Museum of Memories - Untold Stories of Partition

The partition of India was one the most defining events in our nation's history. It was also perhaps the largest migration of history with some 18 million affected. The worst affected from partition was Punjab. When I was exploring Amritsar, I stumbled upon very unique and one of its kind museum, to remember and commemorate all those who lost their lives or had to leave their home behind.

The Partition Museum

Museum is housed in a heritage building in the town hall, walk able distance from Golden temple. The historic decision to create the partition museum at town hall was taken by the Punjab govt in May 2016. Town hall is 100 years old building and has many doors with Venetian glass, beautifully arched verandahs.
Lets peep in to history
On June 3 1947, Mountbatten proposed a plan known as Mountbatten plan which accepted the division of India.Partition was based on the principle of Muslim majority provinces going to Pakistan and the rest to India. But Bengal & Punjab had a narrow majority of Muslims over the rest. These two Provinces had to be divided along religious lines. In order the determined exactly which territories to assign to each country, in June 1947, Mountbatten asked Sir Cyril Radcliffe to chair two Boundary commission one for Bengal, one for Punjab. Each commission was to have two members nominated by India national congress and two by Muslim League. 
Radcliffe arrived on July 8 and he was given just 5 weeks to mark a border line, a line that would split one nation to two independent nations. 
Radcliffe was talented but had no knowledge of India and had never been to India before. Mountbatten chose him precisely for that reason so no one would accuse him of a bias one way or another. The members of Boundary commission were eventually divided and could not agree on the division. The decision was this left to Radcliffe. He had to act fast in a very hot summer. He needed more time but it was not available. He completed his report on 12 August 1947.
India and Pakistan attained independence at the midnight of 14-15 Aug 1947. Mountbatten didn't want the boundary decision to be announced before 14/15 August.

 Source - Google/TOI

Even with the uncertainty of the border announcement, people had begun to move already before August. There were were even more massive movements of people between mid-Aug and November 1947, the largest migration perhaps the all time. Estimates suggest as many as eighteen millions people might have moved eastwards or westwards.
Violence escalated, Women suffered more as they were victims of rape by the other community or killed by their own to save family honor. Many families walked across while rains obstructed them, Trains crowded with anxious passengers and plying the very short distance between Lahore and Amritsar arrived packed with no one alive. There is no accurate count of how many died, perhaps half a million on the Punjab border a lone.
The most tragic aspect of the mass displacement was that those who left their homes and had to make news ones went on thinking of themselves as displaced or as as refugees. 

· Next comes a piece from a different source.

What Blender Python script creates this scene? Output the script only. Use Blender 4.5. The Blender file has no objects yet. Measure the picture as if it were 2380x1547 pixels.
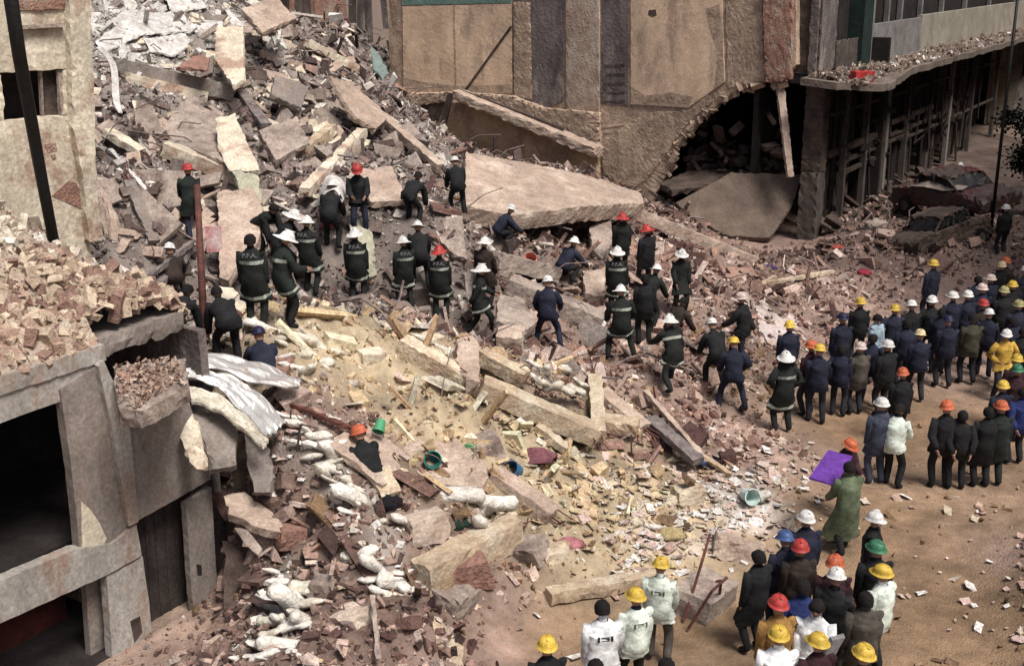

The Partition Museum has comprehensive archive for official documents and photos, aim primarily to be a people's Museum gathering the stories, photographs, letters and other personal artifacts of those millions who experienced partition.


Its very difficult for us to understand the pain and how much people suffered from partition but we can certainly be sensitive. While exploring the museum and reading through various newspaper articles, personal letter I could imagine the horror of Partition. Painful memories, yes but I think its good idea to preserve these memories and pass it to generation next.